Assisted suicide bill clears first hurdle

29 November 2024

Today, MPs voted in favour of the Terminally Ill Adults (End of Life) Bill which, if it becomes law, will legalise assisted suicide.

275 MPs stood for life and voted against the bill, while 330 voted in support of the bill.

The bill will now go forward to committee stage and a third reading, where MPs will have another chance to reject it.

‘Bad law on matters of life and death is unforgivable’

Throughout the debate, many MPs stood passionately for the value of life and argued that better care and support, not assisted suicide, is the answer to suffering and fears about end-of-life experiences.

Danny Kruger, (Conservative, East Wiltshire) argued powerfully for the role of lawmakers to protect life:

“We are the safeguards. This place. This parliament. You and me. We are the people who protect the most vulnerable in society from harm, and yet we stand on the brink of abandoning that role.

“Since we are surrounded by such a cloud of witnesses, let us do better than this bill. Let today not be a vote for despair, but the start of a proper debate about dying well in which we have a better idea than a state suicide service, in which we remember that we have intrinsic value, in which real choice and autonomy means having access to the best care possible and the fullest control over what happens to you while you live, that true dignity consists in being cared for until the end.”

Carla Lockhart (Democratic Unionist, Upper Bann) stated that, “The root of my conviction is that life in all its forms is of inherent worth and value.”

Robert Jenrick (Conservative, Newark) also shared his convictions on the purpose of law and the serious implications this bill will have for the most vulnerable in our society:

“Bad law on matters of life and death is unforgivable. […] I am certain that as night follows day, this law, if passed, will change, not as a result of the individuals in this chamber or in the other place, but as a result of judges in other places.

“Sometimes we have to fetter our freedoms. We the competent, the capable, the informed, sometimes have to put the most vulnerable in society first.”

Sharing her concerns that this Assisted Suicide Bill will not preserve equality or freedom but will rather open the door to continued abuse, Florence Eshalomi (Labour, Vauxhall and Camberwell Green) said:

“Freedom in death is only possible if you have had freedom in life. How can we possibly be satisfied that this bill would offer equality and freedom in death, when we do not have this in life?”
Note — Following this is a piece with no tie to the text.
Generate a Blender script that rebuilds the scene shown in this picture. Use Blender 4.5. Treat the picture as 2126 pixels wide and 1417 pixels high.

Highlighting the warped nature of legislation that moves from preventing suicide to instead promoting suicide, Jim Allister (Traditional Unionist Voice, North Antrim) said:

This is the matter of the taking of human life. The taking of human life sanctioned by the state…I cannot square the circle where the state would then move to itself sanction suicide, indeed to facilitate suicide, in fact to promote suicide, and do it in respect of those who are intrinsically the most vulnerable in our society.”

The fight for the protection of life will continue

Responding to the vote, Andrea Williams, chief executive of Christian Concern, said:

“Today is indeed a very Black Friday for the vulnerable in this country, but this is not over. The proposals in this dangerous Bill have been completely exposed. The proposed safeguards are completely meaningless, and more and more MPs are waking up to that reality. This Bill will create more suffering and chaos in the NHS, not less, and if it goes through, the vulnerable will become more vulnerable.

“MPs are voting for the Bill at this stage in the hope that it will be fixed, however, the legislation is framed in a way that means it can’t be changed. It must be stopped at third reading, and we will not give up working to protect life and the most vulnerable in this country from these reckless and rushed proposals.

“A compassionate society finds ways and solutions to care for those who suffer until the very end. It does not find ways to end life by suicide.”